### [Data extract]
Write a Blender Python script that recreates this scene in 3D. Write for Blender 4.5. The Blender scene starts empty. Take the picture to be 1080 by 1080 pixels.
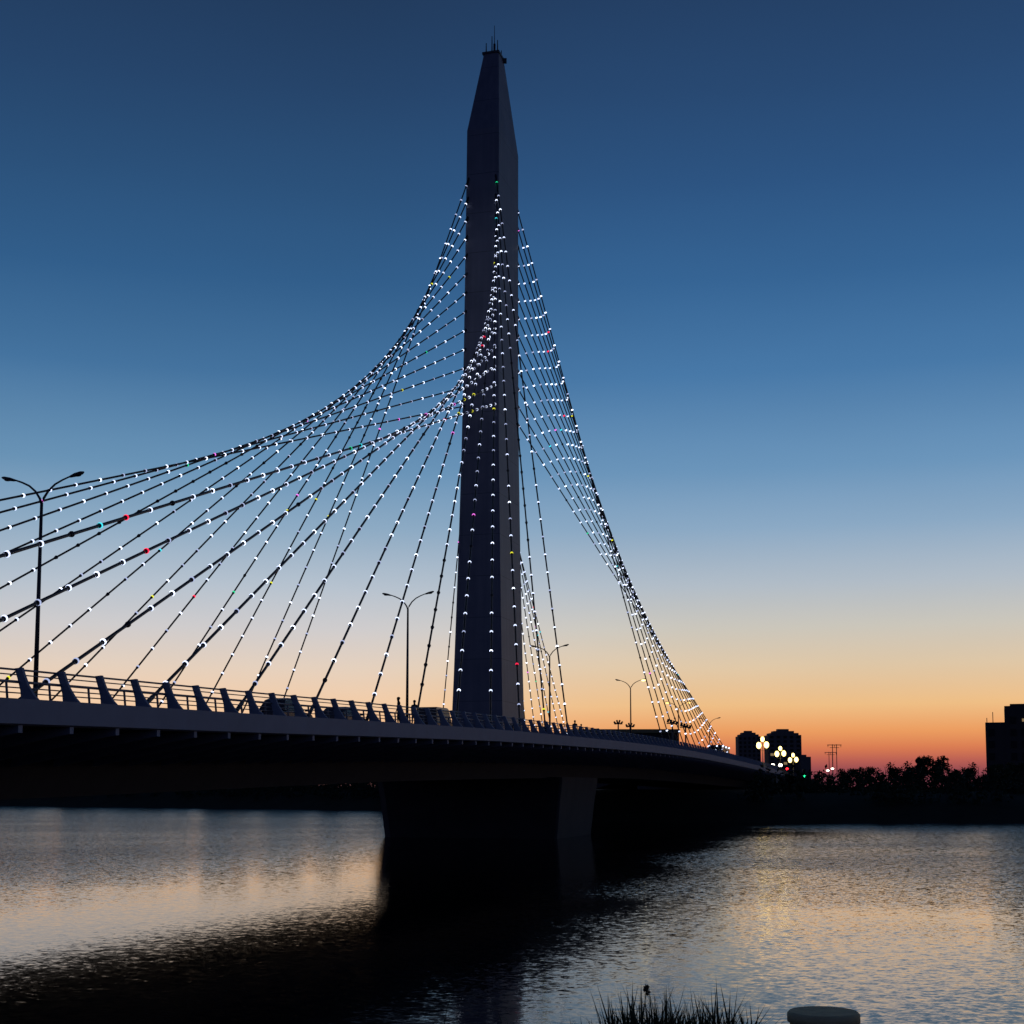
import bpy, bmesh, math, random
import numpy as np
from mathutils import Vector, Matrix

S = bpy.context.scene
C = S.collection
RNG = random.Random(11)
CH = 5.3                      # camera height over the water (m)
P = math.atan(0.10)           # camera pitch
F = 1500.0                    # focal length in pixels of a 1080 frame
TH = math.atan(0.2852)        # bearing of the bridge axis from the view axis
DX, DY = math.sin(TH), math.cos(TH)
NX, NY = math.cos(TH), -math.sin(TH)
PC = (-2.57, 155.1)           # plan position of the pylon


def at(px, py, Y):            # a point at distance Y seen at a picture position
    u, v = (px - 540) / F, (680 - py) / F
    d = Vector((u, math.cos(P) - v * math.sin(P), math.sin(P) + v * math.cos(P)))
    d *= Y / d.y
    return Vector((d.x, d.y, d.z + CH))


def br(s, w, z):              # bridge coordinates: s along, w across, z over the camera
    return Vector((PC[0] + s * DX + w * NX, PC[1] + s * DY + w * NY, z + CH))


_ps = [-230, -150, -108, -88.6, -71, -45.5, 5.5, 34.6, 66.9, 131, 175, 260, 400, 1600]
_pz = [-1.2, 1.1, 2.09, 2.48, 2.86, 3.33, 3.84, 3.93, 3.74, 3.05, 2.5, 0.5, -1.0, -1.0]


def zb(s):                    # underside of the deck edge, over the camera, along the bridge
    i = max(0, min(len(_ps) - 2, next((k for k in range(len(_ps) - 1) if s < _ps[k + 1]), len(_ps) - 2)))
    def sl(k):
        k0, k1 = max(0, k - 1), min(len(_ps) - 1, k + 1)
        return (_pz[k1] - _pz[k0]) / (_ps[k1] - _ps[k0])
    h = _ps[i + 1] - _ps[i]
    t = (s - _ps[i]) / h
    return ((2*t**3 - 3*t*t + 1) * _pz[i] + (t**3 - 2*t*t + t) * h * sl(i)
            + (-2*t**3 + 3*t*t) * _pz[i + 1] + (t**3 - t*t) * h * sl(i + 1))


# ------------------------------------------------------------------ helpers
def prop(o, label=None, cat=None, group=None, kind=None):
    if label: o['label'] = label
    if cat: o['category'] = cat
    if group: o['group'] = group
    if kind: o['kind'] = kind
    return o


def empty(name, loc, label, cat, group=None, rz=0.0):
    o = bpy.data.objects.new(name, None)
    C.objects.link(o)
    o.location = loc
    o.rotation_euler = (0, 0, rz)
    o.empty_display_size = 0.3
    return prop(o, label, cat, group)


class MB:
    def __init__(self):
        self.v, self.f, self.m, self.sm = [], [], [], []

    def add(self, vs, fs, mi=0, smooth=False):
        b = len(self.v)
        self.v += [tuple(p) for p in vs]
        for f in fs:
            self.f.append([b + i for i in f])
            self.m.append(mi)
            self.sm.append(smooth)

    def box(self, c, size, mi=0, M=None):
        x, y, z = size[0] / 2, size[1] / 2, size[2] / 2
        vs = [Vector(p) for p in ((-x,-y,-z),(x,-y,-z),(x,y,-z),(-x,y,-z),(-x,-y,z),(x,-y,z),(x,y,z),(-x,y,z))]
        if M: vs = [M @ v for v in vs]
        self.add([v + Vector(c) for v in vs], [(0,3,2,1),(4,5,6,7),(0,1,5,4),(1,2,6,5),(2,3,7,6),(3,0,4,7)], mi)

    def tube(self, pts, rad, n=8, mi=0, cap=True, smooth=True):
        pts = [Vector(p) for p in pts]
        if not isinstance(rad, (list, tuple)): rad = [rad] * len(pts)
        rings = []
        for i, p in enumerate(pts):
            d = (pts[min(i + 1, len(pts) - 1)] - pts[max(i - 1, 0)]).normalized()
            a = Vector((0, 0, 1)) if abs(d.z) < 0.9 else Vector((1, 0, 0))
            x = d.cross(a).normalized()
            y = d.cross(x).normalized()
            rings.append([p + (x * math.cos(2*math.pi*k/n) + y * math.sin(2*math.pi*k/n)) * rad[i] for k in range(n)])
        vs = [v for r in rings for v in r]
        fs = []
        for i in range(len(pts) - 1):
            for k in range(n):
                fs.append((i*n + k, i*n + (k+1) % n, (i+1)*n + (k+1) % n, (i+1)*n + k))
        self.add(vs, fs, mi, smooth)
        if cap:
            self.add(rings[0], [tuple(range(n))], mi)
            self.add(rings[-1], [tuple(range(n - 1, -1, -1))], mi)

    def ball(self, c, r, nu=10, nv=7, mi=0, sc=(1, 1, 1)):
        vs, fs = [], []
        for j in range(nv + 1):
            t = math.pi * j / nv
            for i in range(nu):
                a = 2 * math.pi * i / nu
                vs.append((c[0] + r*sc[0]*math.sin(t)*math.cos(a), c[1] + r*sc[1]*math.sin(t)*math.sin(a), c[2] + r*sc[2]*math.cos(t)))
        for j in range(nv):
            for i in range(nu):
                fs.append((j*nu + i, (j+1)*nu + i, (j+1)*nu + (i+1) % nu, j*nu + (i+1) % nu))
        self.add(vs, fs, mi, True)

    def loft(self, rings, mi=0, cap=True, close=True, smooth=False):
        n = len(rings[0])
        vs = [v for r in rings for v in r]
        fs = []
        for i in range(len(rings) - 1):
            for k in range(n if close else n - 1):
                fs.append((i*n + k, i*n + (k+1) % n, (i+1)*n + (k+1) % n, (i+1)*n + k))
        self.add(vs, fs, mi, smooth)
        if cap:
            self.add(rings[0], [tuple(range(n - 1, -1, -1))], mi)
            self.add(rings[-1], [tuple(range(n))], mi)

    def data(self, name, mats, fix=True):
        me = bpy.data.meshes.new(name)
        me.from_pydata(self.v, [], self.f)
        for m in (mats if isinstance(mats, (list, tuple)) else [mats]):
            me.materials.append(m)
        me.polygons.foreach_set('material_index', self.m)
        me.polygons.foreach_set('use_smooth', self.sm)
        if fix:
            b = bmesh.new(); b.from_mesh(me)
            bmesh.ops.remove_doubles(b, verts=b.verts, dist=1e-5)
            bmesh.ops.recalc_face_normals(b, faces=b.faces)
            b.to_mesh(me); b.free()
        me.update()
        return me

    def build(self, name, mats, parent=None, fix=True, bevel=0.0):
        o = bpy.data.objects.new(name, self.data(name, mats, fix))
        C.objects.link(o)
        if parent: o.parent = parent
        if bevel:
            md = o.modifiers.new('bevel', 'BEVEL'); md.width = bevel; md.segments = 2; md.limit_method = 'ANGLE'
        return o


def child(name, me, parent, loc=(0, 0, 0), rot=None):
    o = bpy.data.objects.new(name, me)
    C.objects.link(o)
    o.parent = parent
    o.location = loc
    if rot: o.rotation_euler = rot
    return o


def copy_tree(o, parent=None):
    c = o.copy(); C.objects.link(c)
    if parent: c.parent = parent
    for ch in list(o.children): copy_tree(ch, c)
    return c


# ------------------------------------------------------------------ materials
def lin(*c):
    return tuple(((v/255)/12.92 if v/255 <= 0.04045 else ((v/255 + 0.055)/1.055)**2.4) for v in c)


def mat(name, col, rough=0.6, metal=0.0, noise=0.0, scale=2.0, bump=0.0, spec=0.5):
    m = bpy.data.materials.new(name); m.use_nodes = True
    nt = m.node_tree; b = nt.nodes['Principled BSDF']
    b.inputs['Base Color'].default_value = (*col, 1)
    b.inputs['Roughness'].default_value = rough
    b.inputs['Metallic'].default_value = metal
    b.inputs['Specular IOR Level'].default_value = spec
    if noise or bump:
        tc = nt.nodes.new('ShaderNodeTexCoord')
        n = nt.nodes.new('ShaderNodeTexNoise')
        n.inputs['Scale'].default_value = scale; n.inputs['Detail'].default_value = 6
        n.inputs['Roughness'].default_value = 0.65
        nt.links.new(tc.outputs['Object'], n.inputs['Vector'])
        if noise:
            r = nt.nodes.new('ShaderNodeMix'); r.data_type = 'RGBA'
            r.inputs['A'].default_value = (*[c * (1 - noise) for c in col], 1)
            r.inputs['B'].default_value = (*[min(1, c * (1 + noise)) for c in col], 1)
            nt.links.new(n.outputs['Fac'], r.inputs['Factor'])
            nt.links.new(r.outputs['Result'], b.inputs['Base Color'])
        if bump:
            bp = nt.nodes.new('ShaderNodeBump')
            bp.inputs['Strength'].default_value = bump; bp.inputs['Distance'].default_value = 0.05
            nt.links.new(n.outputs['Fac'], bp.inputs['Height'])
            nt.links.new(bp.outputs['Normal'], b.inputs['Normal'])
    return m


def glow(name, col, strength):
    m = bpy.data.materials.new(name); m.use_nodes = True
    nt = m.node_tree; b = nt.nodes['Principled BSDF']
    b.inputs['Base Color'].default_value = (*[min(.8, c) for c in col], 1)
    b.inputs['Emission Color'].default_value = (*col, 1)
    b.inputs['Emission Strength'].default_value = strength
    return m


M_conc = mat('concrete', (.20, .205, .22), .8, noise=.25, scale=.6, bump=.2)
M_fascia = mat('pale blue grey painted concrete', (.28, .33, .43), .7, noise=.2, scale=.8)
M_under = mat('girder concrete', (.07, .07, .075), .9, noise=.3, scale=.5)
M_steel = mat('dark painted steel', (.06, .06, .07), .45, noise=.2, scale=3)
M_rail = mat('grey painted railing', (.22, .22, .25), .5, noise=.2, scale=3)
M_cable = mat('black cable sheath', (.022, .022, .027), .5, noise=.2, scale=2)
M_asph = mat('asphalt', (.05, .05, .052), .9, noise=.3, scale=1.5)
M_white = mat('road paint', (.7, .7, .68), .7, noise=.15, scale=4)
M_black = mat('black lamp housing', (.018, .018, .02), .5, noise=.2, scale=8)
M_leaf = mat('leaves', (.045, .065, .03), .8, noise=.5, scale=.6, spec=.2)
M_leaf2 = mat('dark leaves', (.035, .05, .025), .8, noise=.5, scale=.6, spec=.2)
M_bark = mat('bark', (.06, .045, .035), .9, noise=.4, scale=6)
M_earth = mat('bank soil and weeds', (.045, .045, .03), .95, noise=.5, scale=.25, bump=.6, spec=.1)
M_glass = mat('dark window glass', (.015, .017, .02), .35, spec=.2)
M_rubber = mat('tyre rubber', (.02, .02, .02), .85, noise=.2, scale=9)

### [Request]
Write out again, exactly, the lines from the start of the listing up to the line containing "from mathutils import Vector, Matrix", with both ends and without pictures.

### [Output for this exercise]
Write a Blender Python script that recreates this scene in 3D. Write for Blender 4.5. The Blender scene starts empty. Take the picture to be 1080 by 1080 pixels.
import bpy, bmesh, math, random
import numpy as np
from mathutils import Vector, Matrix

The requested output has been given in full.